Confesercenti propone di aggiornare il modello dei centri commerciali naturali, troppo a lungo dimenticati dalla Regione Abruzzo, per investire sui Distretti urbani del commercio, sul modello vincente di città e centri minori che, alle prese con le medesime sfide dell’Abruzzo, sono riusciti a dare nuove opportunità al retail e incrementare la qualità della vita di quartieri e centri storici: se la Regione manifesta la volontà concreta di ascoltare, l’associazione è pronta a fornire proposte, buone prassi, suggerimenti e consigli operativi.

Occorre, però, fermare il tentativo ormai ciclico di trasformare le aree industriali in centri commerciali, operazione che va immediatamente archiviata perché provocatoria nei confronti delle imprese, e inutile sul piano economico come dimostrato dai dati indicati in questo documento: l’Abruzzo non ha bisogno di operazioni che agevolino l’uscita dal mercato di migliaia di micro, piccole e medie imprese del commercio, operazioni che vedrebbero sorridere solo i soggetti interessati alle grandi operazioni immobiliari. E va ribadita la moratoria alla grande distribuzione organizzata che scade a fine 2025.

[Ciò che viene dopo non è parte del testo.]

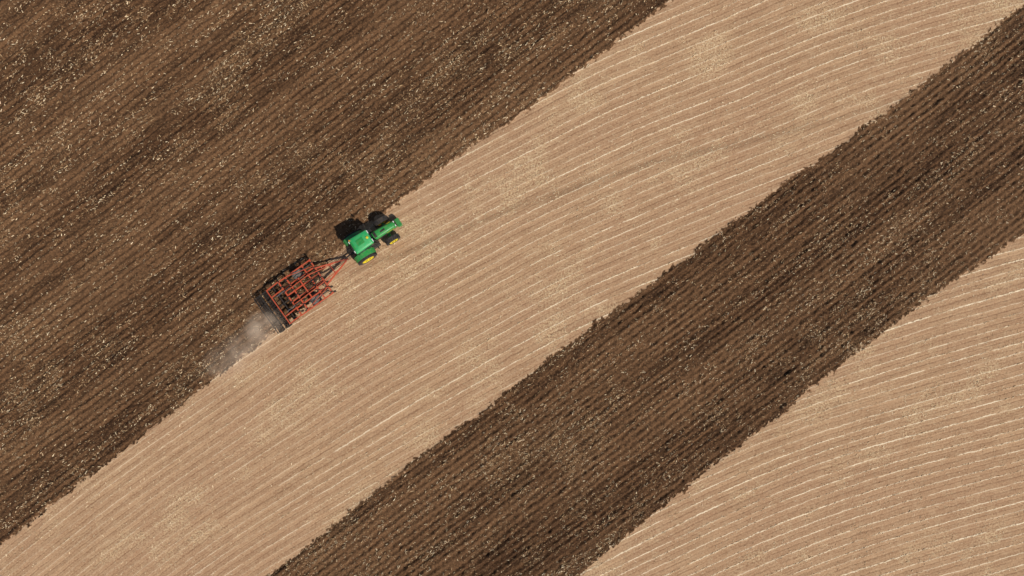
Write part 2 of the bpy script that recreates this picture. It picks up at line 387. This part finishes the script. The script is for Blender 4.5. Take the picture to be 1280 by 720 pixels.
hi.beam((-.2,0,.5),(-1.95,0,.48),.14,.07).box((-.5,0,1.2),(.35,.7,.4)).beam((-.35,-.4,1.45),(-.35,.4,1.45),.12,.12).obj('rear_hitch',M_black,T,.01)

# ---------------------------------------------------------------- cultivator
CA=math.radians(35.5)
cx,cy=P(433,325); C=empty('trailed_cultivator',(cx*.992,cy*.992,0),CA)
Zf=.98; hw=1.9
f=Part()
ys=[-1.9,-1.1,-.36,.36,1.1,1.9]; xs=[-2.7,-3.6,-5.5,-6.3]
for j,yy in enumerate(ys): f.beam((-2.64,yy,Zf),(-6.36,yy,Zf),.11,.13)
for xx in xs: f.beam((xx,-hw-.055,Zf+.14),(xx,hw+.055,Zf+.14),.13,.12)
f.obj('frame',M_red,C,.012)
d=Part()
for s in(1,-1):
    d.beam((.0,s*.06,.55),(-2.7,s*.95,Zf+.02),.13,.15)
    d.beam((-1.1,s*.38,.75),(-3.6,s*.72,Zf+.55),.07,.07).beam((-3.6,s*.72,Zf+.2),(-3.6,s*.72,Zf+.6),.09,.09)
    d.beam((-3.6,s*.72,Zf+.57),(-6.3,s*.72,Zf+.24),.07,.07)
    d.beam((-2.7,s*1.2,Zf+.28),(-5.5,s*1.85,Zf+.30),.05,.05)
    d.beam((-6.3,s*1.1,Zf+.22),(-7.7,s*1.1,Zf-.02),.10,.10).beam((-6.3,s*1.9,Zf+.22),(-7.7,s*1.9,Zf-.02),.10,.10)
d.beam((-1.5,-.5,.78),(-1.5,.5,.78),.1,.1).box((.05,0,.53),(.35,.16,.12)).beam((-4.5,-1.1,Zf+.26),(-4.5,1.1,Zf+.26),.12,.12)
for yy in(-1.1,-.36,.36,1.1): d.box((-4.5,yy,Zf+.13),(.14,.06,.16))
d.beam((-7.7,-1.95,Zf+.04),(-7.7,1.95,Zf+.04),.09,.09)
d.obj('drawbar',M_red,C,.01)
tn_=Part()
for r,xx in enumerate(xs+[-4.5]):
    for j in range(7):
        yy=-1.75+j*.56+(r%2)*.27
        if yy>1.9 or (abs(abs(yy)-1.5)<.45 and xx in(-4.5,-3.6)): continue
        pts=[(xx,yy,Zf+.05),(xx-.28,yy,Zf-.02),(xx-.42,yy,Zf-.22),(xx-.38,yy,Zf-.5),(xx-.18,yy,Zf-.75),(xx-.02,yy,.02)]
        for a,b_ in zip(pts[:-1],pts[1:]): tn_.beam(a,b_,.06,.05)
        tn_.box((xx+.0,yy,.05),(.22,.16,.03),Matrix.Rotation(.5,3,'Y'))
        tn_.box((xx-.02,yy,Zf+.06),(.18,.12,.32))
tn_.obj('tines',M_steel,C)
for s,nm in((1,'left'),(-1,'right')):
    for k_,yo in enumerate((1.32,1.70)):
        wheel(C,f'transport_{nm}_{k_}',(-4.55,s*yo,.52),.52,.32,.26,s,M_tyre2,M_red,16)
    Part().beam((-3.7,s*1.51,Zf),(-4.55,s*1.51,.52),.05,.1).cyl((-4.55,s*1.15,.52),(-4.55,s*1.85,.52),.04).obj(f'wheel_arm_{nm}',M_black,C)
hy=Part(); hc=Part()
for s in(1,-1):
    hc.cyl((-2.8,s*1.5,Zf+.32),(-3.5,s*1.5,Zf+.32),.06); hy.cyl((-3.5,s*1.5,Zf+.32),(-3.95,s*1.5,Zf+.15),.03)
    hc.cyl((-5.6,s*.85,Zf+.36),(-6.2,s*.85,Zf+.34),.055); hy.cyl((-6.2,s*.85,Zf+.34),(-7.2,s*.85,Zf+.1),.028)
hy.obj('cylinder_rods',M_chrome,C); hc.obj('hydraulic_cylinders',M_black,C)
h=Part()
for k_ in range(4):
    yy=-.12+.08*k_
    h.tube([(1.3,yy,1.2),(.6,yy*1.5,.85),(0,yy*1.2,.8),(-1.0,yy*1.6,.95),(-2.4,yy*2,1.15),(-4.2,yy*3,1.3)],.022,6)
h.obj('hydraulic_hoses',M_black,C)
rr_=Part(); ar=Part()
for j in range(14):
    yy=-1.82+j*.28; sg=1 if j%2 else -1
    R_=Matrix.Rotation(sg*.35,3,'Z')
    p=Vector((-7.25,yy,.24)); ax=R_@Vector((0,1,0))
    rr_.cyl(p-ax*.01,p+ax*.012,.25,18,.2); rr_.beam((-7.25,yy,.3),(-7.1,yy,.78),.03,.05)
rr_.beam((-7.1,-1.9,.8),(-7.1,1.9,.8),.1,.1)
for xx,r in((-8.15,.30),(-8.95,.27)):
    for yc0,yc1 in((-1.98,-.05),(.05,1.98)):
        for k_ in range(11):
            a=2*math.pi*k_/11; a2=a+.5
            rr_.beam((xx+r*math.cos(a),yc0,r+.02+r*math.sin(a)),(xx+r*math.cos(a2),yc1,r+.02+r*math.sin(a2)),.045,.025)
        for k_ in range(8):
            yy=yc0+(yc1-yc0)*k_/7
            rr_.lathe((xx,yy,r+.02),[(r*.97,-.012),(r*.97,.012),(r*.55,.012),(r*.55,-.012),(r*.97,-.012)],20)
        rr_.cyl((xx,yc0,r+.02),(xx,yc1,r+.02),.05,8)
rr_.obj('rollers_and_discs',M_steel,C)
for yy in(-1.95,-1.0,0,1.0,1.95):
    ar.beam((-6.3,yy*.95,Zf-.1),(-7.7,yy,.82),.08,.09).beam((-7.7,yy,.80),(-9.15,yy,.68),.07,.08)
    ar.beam((-8.15,yy,.3),(-8.15,yy,.75),.05,.05).beam((-8.95,yy,.27),(-8.95,yy,.68),.05,.05)
ar.beam((-8.55,-2.0,.80),(-8.55,2.0,.80),.1,.1).beam((-9.25,-2.0,.72),(-9.25,2.0,.72),.08,.08)
ar.obj('rear_arms',M_black,C,.008)

# ---------------------------------------------------------------- dust
def dust(loc,sc_,rot,den,seed):
    bm=bmesh.new(); bmesh.ops.create_icosphere(bm,subdivisions=3,radius=1)
    me=bpy.data.meshes.new('dust_cloud'); bm.to_mesh(me); bm.free()
    o=bpy.data.objects.new('dust_cloud',me); sc.collection.objects.link(o); o.location=loc; o.scale=sc_; o.rotation_euler=(0,0,rot)
    m=bpy.data.materials.new('dust_volume'); m.use_nodes=True; nt=m.node_tree; nt.nodes.clear(); N=NT(nt)
    out=N.n('ShaderNodeOutputMaterial'); vs=N.n('ShaderNodeVolumePrincipled'); nt.links.new(vs.outputs[0],out.inputs['Volume'])
    vs.inputs['Color'].default_value=(.98,.76,.57,1); vs.inputs['Anisotropy'].default_value=-.45
    oc=N.n('ShaderNodeTexCoord').outputs['Object']; ln=N.n('ShaderNodeVectorMath',operation='LENGTH'); nt.links.new(oc,ln.inputs[0])
    pos=N.n('ShaderNodeNewGeometry').outputs['Position']
    va=N.n('ShaderNodeVectorMath',operation='ADD'); nt.links.new(pos,va.inputs[0]); va.inputs[1].default_value=(seed*7.1,seed*3.3,0)
    nz=N.noise(va.outputs[0],.5,3,.6)
    dd=N.m('MULTIPLY',N.mr(ln.outputs['Value'],1.0,.0),N.mr(nz,.28,.72))
    N.set(vs.inputs['Density'],N.m('MULTIPLY',dd,den)); me.materials.append(m)
a,b_=P(334,408); dust((a,b_,.8),(2.4,2.0,1.0),CA,.85,1)
a,b_=P(305,437); dust((a,b_,.9),(5.4,2.4,1.1),CA,.42,2)

# ---------------------------------------------------------------- light / camera
el=math.radians(48); az=math.radians(-35)
dv=Vector((math.cos(el)*math.cos(az),math.cos(el)*math.sin(az),math.sin(el)))
sl=bpy.data.lights.new('sun','SUN'); sl.energy=4.35; sl.angle=math.radians(.5); sl.color=(1,.95,.87)
so=bpy.data.objects.new('sun',sl); sc.collection.objects.link(so); so.rotation_euler=(-dv).to_track_quat('-Z','Y').to_euler(); so.location=dv*80
wd_=bpy.data.worlds.new('World'); sc.world=wd_; wd_.use_nodes=True; nt=wd_.node_tree
sk=nt.nodes.new('ShaderNodeTexSky'); sk.sky_type='NISHITA'; sk.sun_disc=False; sk.sun_elevation=el; sk.sun_rotation=math.pi/2-az
nt.links.new(sk.outputs[0],nt.nodes['Background'].inputs[0]); nt.nodes['Background'].inputs[1].default_value=.065
cam=bpy.data.cameras.new('camera'); co_=bpy.data.objects.new('camera',cam); sc.collection.objects.link(co_)
co_.location=(0,0,H); cam.sensor_width=36; cam.lens=36*H/(1280/S); cam.clip_end=5000
sc.camera=co_
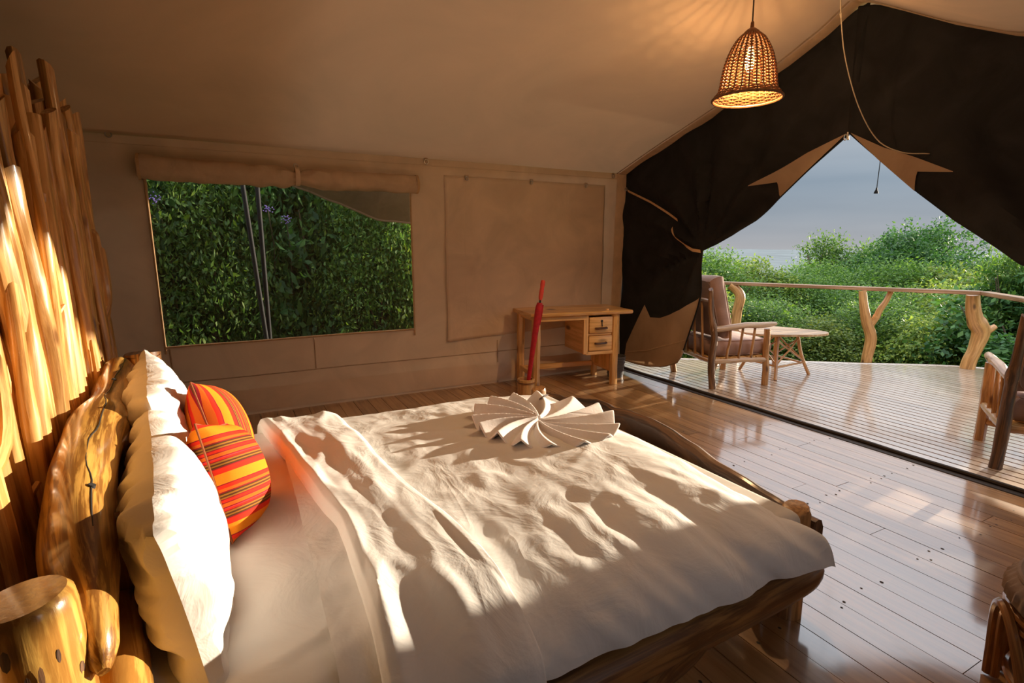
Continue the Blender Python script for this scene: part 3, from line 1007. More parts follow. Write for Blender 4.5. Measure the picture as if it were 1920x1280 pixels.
# headboard beam: a split, cracked trunk
bp = smooth_path([(-0.505, 3.13, 0.82), (-0.490, 2.90, 0.845), (-0.455, 2.45, 0.825), (-0.430, 2.05, 0.84), (-0.375, 1.60, 0.825), (-0.335, 1.36, 0.81), (-0.300, 1.22, 0.765), (-0.262, 1.09, 0.69)], 60)
br = [interp([(0, 0.035), (0.03, 0.075), (0.10, 0.094), (0.25, 0.083), (0.38, 0.098), (0.55, 0.096), (0.78, 0.080), (0.87, 0.058), (0.95, 0.038), (1, 0.012)], i / 60) for i in range(61)]
beam_mb = MB().tube(bp, br, 28, bump=0.20, seed=2.5, flat=0.80, bfreq=3.0)
beam = beam_mb.build('head_beam', M_LOG, bed)
def beam_surf(i, ang):
    """point on the beam's skin at ring i; ang measured from the top towards the bed"""
    best = max(range(28), key=lambda k_: Vector((math.sin(ang), 0, math.cos(ang))).dot(Vector(beam_mb.v[i * 28 + k_]) - bp[i]))
    return Vector(beam_mb.v[i * 28 + best])
crack = [beam_surf(i, 0.55 + 0.25 * nz(i * 0.11, 4.4)) for i in range(8, 46)]
crack = [(crack[max(i - 1, 0)] + crack[i] * 2 + crack[min(i + 1, len(crack) - 1)]) / 4 for i in range(len(crack))]
MB().tube(crack, [0.0008 + 0.0014 * abs(math.sin(i * 0.25)) for i in range(len(crack))], 5).build('crack', M_BLACK, beam)
for yk, an in ((1.47, 0.55), (2.62, 0.1)):
    i = min(range(61), key=lambda q: abs(bp[q].y - yk))
    c = beam_surf(i, an)
    MB().tube([c - Vector((0.004, 0, 0.008)), c + Vector((0.002, 0, 0.004))], [0.010, 0.008], 9).build('knot_hole', M_BLACK, beam)
# near head post with worm-eaten bark marks, far head post
MB().tube([(-0.335, 1.105, 0.0), (-0.338, 1.108, 0.2), (-0.345, 1.112, 0.45), (-0.354, 1.114, 0.65), (-0.362, 1.115, 0.825), (-0.363, 1.115, 0.845), (-0.364, 1.115, 0.855)], [0.080, 0.079, 0.078, 0.076, 0.074, 0.072, 0.064], 28, bump=0.05, seed=7.3).build('head_post', M_LOG2, bed)
marks = MB()
for i in range(46):
    an = rnd.uniform(-1.2, 1.5)
    z = rnd.uniform(0.30, 0.80)
    rr = 0.0765 + 0.004 * (0.9 - z) / 0.6
    cx, cy = interp([(0, -0.335), (0.5, -0.345), (0.9, -0.372)], z), 1.113
    w, h = rnd.uniform(0.035, 0.10), rnd.uniform(0.012, 0.034)
    vs = []
    for q in range(8):
        t = 2 * math.pi * q / 8
        a2 = an + w * math.cos(t) * (1 + 0.3 * nz(i, q))
        vs.append((cx + rr * math.sin(a2), cy - rr * math.cos(a2), z + h * math.sin(t)))
    marks.add(vs, [tuple(range(8))])
mk = marks.build('bark_marks', M_BARK, bed)
mk['kind'] = 'stuff'
fp = MB().tube(smooth_path([(-0.44, 3.20, 0.0), (-0.43, 3.19, 0.6), (-0.425, 3.18, 0.885), (-0.425, 3.18, 0.905)], 16), [0.078] * 15 + [0.074, 0.06], 20, bump=0.12, seed=4.1).build('head_post', M_RAIL, bed)
for z, q in ((0.845, 0.3), (0.80, 0.5)):
    MB().lathe((0, 0, 0), [(0.0, 0.0), (0.012, 0.0), (0.014, 0.003)], 10)
    MB().tube([(-0.425 + 0.078 * math.sin(q) - 0.003, 3.18 - 0.078 * math.cos(q) + 0.003, z - 0.02), (-0.425 + 0.08 * math.sin(q), 3.18 - 0.08 * math.cos(q), z + 0.02)], [0.011, 0.011], 8).build('knot_hole', M_BLACK, fp)
# short stub joining beam and far post, lower head rail and gnarled uprights
MB().tube(smooth_path([(-0.47, 2.95, 0.80), (-0.42, 3.05, 0.80), (-0.36, 3.10, 0.76), (-0.33, 3.09, 0.68)], 14), [0.055] * 8 + [0.05] * 5 + [0.04, 0.02], 14, bump=0.3, seed=8).build('branch_stub', M_LOG, bed)
MB().tube(smooth_path([(-0.455, 3.2, 0.58), (-0.40, 2.3, 0.58), (-0.34, 1.6, 0.585), (-0.275, 1.22, 0.58), (-0.22, 0.90, 0.57)], 40), 0.062, 20, bump=0.08, seed=12).build('lower_head_rail', M_LOG2, bed)
for y_ in (2.75, 2.15, 1.5):
    xx = -0.46 + (2.9 - y_) * 0.10
    MB().tube(smooth_path([(xx + .01, y_, 0.10), (xx, y_ + .03, 0.45), (xx + .02, y_ - 0.02, 0.72), (xx, y_, 0.80)], 18), 0.055, 14, bump=0.35, seed=y_ * 5).build('upright', M_RAIL, bed)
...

I centri storici non hanno bisogno di nuovi iper: hanno bisogno piuttosto di politiche di sostegno a chi investe e ristruttura i locali commerciali, hanno bisogno di politiche di rigenerazione dei mercati scoperti e dei mercati coperti, hanno bisogno di sinergia fra enti pubblici e soggetti privati per non trasformare le vie delle città in garage senza servizi, hanno bisogno di una fiscalità di vantaggio per chi opera nelle aree più difficili.”